California mansion has a storied past

Perhaps the only state with a more tortured history on its governor’s residence than Idaho is California, which is now one of the five states with no official residence.

There, a historic downtown Sacramento Victorian mansion – now a museum – housed the governor and family for decades, but then-Gov. Ronald Reagan moved out shortly after taking office in 1967, after his wife, Nancy, dubbed it a firetrap. Reagan had a 12,000-square-foot, concrete-block Spanish villa-style mansion built on 11.3 acres of donated land overlooking the American River, but by the time it was completed in 1975, he’d left office, and new Gov. Jerry Brown, then nicknamed “Gov. Moonbeam,” refused to live there, instead renting an apartment across from the Capitol and sleeping on a mattress on the floor.

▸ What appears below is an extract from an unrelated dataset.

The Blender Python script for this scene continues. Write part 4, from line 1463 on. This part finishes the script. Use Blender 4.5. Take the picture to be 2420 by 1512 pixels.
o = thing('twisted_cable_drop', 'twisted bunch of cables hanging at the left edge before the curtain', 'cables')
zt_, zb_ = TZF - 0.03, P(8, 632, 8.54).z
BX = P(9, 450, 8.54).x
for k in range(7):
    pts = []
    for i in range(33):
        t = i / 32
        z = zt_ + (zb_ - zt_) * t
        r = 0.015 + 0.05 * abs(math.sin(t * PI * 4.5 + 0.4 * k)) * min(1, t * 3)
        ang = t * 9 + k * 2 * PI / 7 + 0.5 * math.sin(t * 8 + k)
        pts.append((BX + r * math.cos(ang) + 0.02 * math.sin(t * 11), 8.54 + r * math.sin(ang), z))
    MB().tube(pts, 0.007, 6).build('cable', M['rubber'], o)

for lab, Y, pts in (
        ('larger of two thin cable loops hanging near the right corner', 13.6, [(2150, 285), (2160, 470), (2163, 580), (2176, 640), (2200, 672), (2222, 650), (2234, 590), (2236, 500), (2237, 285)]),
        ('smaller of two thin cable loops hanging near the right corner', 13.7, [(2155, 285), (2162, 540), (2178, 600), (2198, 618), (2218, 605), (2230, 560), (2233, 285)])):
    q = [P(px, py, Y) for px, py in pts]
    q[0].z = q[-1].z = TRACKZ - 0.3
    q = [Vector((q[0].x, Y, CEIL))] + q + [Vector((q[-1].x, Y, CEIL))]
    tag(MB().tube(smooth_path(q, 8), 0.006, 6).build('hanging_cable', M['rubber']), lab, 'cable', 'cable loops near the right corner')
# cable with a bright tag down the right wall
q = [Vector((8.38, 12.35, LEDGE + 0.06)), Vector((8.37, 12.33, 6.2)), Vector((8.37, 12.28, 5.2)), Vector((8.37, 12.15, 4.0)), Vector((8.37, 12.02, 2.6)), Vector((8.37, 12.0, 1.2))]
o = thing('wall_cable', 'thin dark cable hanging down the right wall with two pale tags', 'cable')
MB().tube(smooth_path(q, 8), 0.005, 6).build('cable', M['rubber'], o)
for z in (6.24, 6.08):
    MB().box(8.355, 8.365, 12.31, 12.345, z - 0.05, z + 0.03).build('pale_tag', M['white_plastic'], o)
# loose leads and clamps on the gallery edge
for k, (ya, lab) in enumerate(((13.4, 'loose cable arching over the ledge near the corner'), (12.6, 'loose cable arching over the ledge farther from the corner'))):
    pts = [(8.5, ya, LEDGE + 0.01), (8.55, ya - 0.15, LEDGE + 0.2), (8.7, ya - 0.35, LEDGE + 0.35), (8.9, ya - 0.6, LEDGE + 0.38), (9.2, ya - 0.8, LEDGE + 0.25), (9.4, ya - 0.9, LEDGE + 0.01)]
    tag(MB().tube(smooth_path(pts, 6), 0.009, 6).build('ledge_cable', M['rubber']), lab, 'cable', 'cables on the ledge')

The riverside mansion was sold shortly before the next California governor took office – over the protests of new Gov.-elect George Deukmejian – and it’s now in a gated community dubbed “La Casa de los Gobernadores.”

When Arnold Schwarzenegger was California’s governor, he commuted by private plane from his Brentwood, Calif., home, or stayed in a suite at the Hyatt. California’s current governor – Jerry Brown again – has rented a loft a few blocks from the Capitol.